An example in practice
I came to this awareness about worshiping communities by participating in one of the weekly gatherings of students in a Presbyterian Campus Ministry. In the space of a little over two hours, these students served dinner that they had organized and made for everyone, worshiped with song, prayer, reflection upon the Scripture, discussed their mission outreach plans for their upcoming semester break, and closed with requests for prayer and closing worship.
Sitting there I realized that I was witnessing the future of the church.I saw in them what I believe we all want in our experience of faith. These students were not being initiated into an institutional model of the church. They were being the church as a worshiping community. It was a very uplifting, revelatory moment for me.

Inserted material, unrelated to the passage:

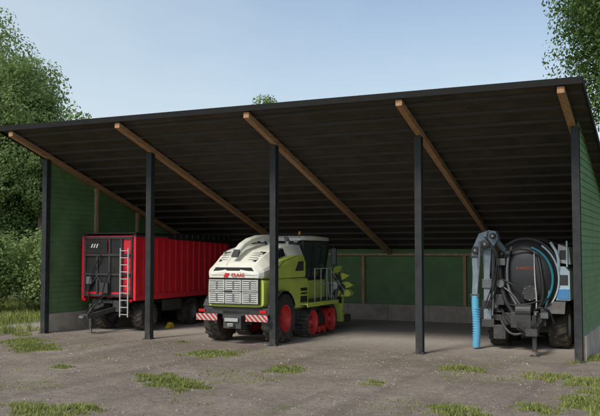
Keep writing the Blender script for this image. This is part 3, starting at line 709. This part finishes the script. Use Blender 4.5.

What these students do, so can the people in your church. It doesn't have to be the decision of the Session. It just takes one person deciding that their group is going to develop this way. This is how grassroots movements begin. By the initiative of people who decide that their world can be different. You don't have to change the whole church, just the part where you are. When we do this together, our cumulative impact is significant. We begin by changing our perceptions and behaviors in the place were we are already committed and involved.
The future of the church is now.
The future is in seeing that thousands of small worshiping communities connected together in churches and presbyteries across the denomination need strengthening and support. It begins with each of us deciding to focus our efforts in just one place to help develop that place as a worshiping community.
My place is with our Presbyterian Campus Ministries. Where's your place?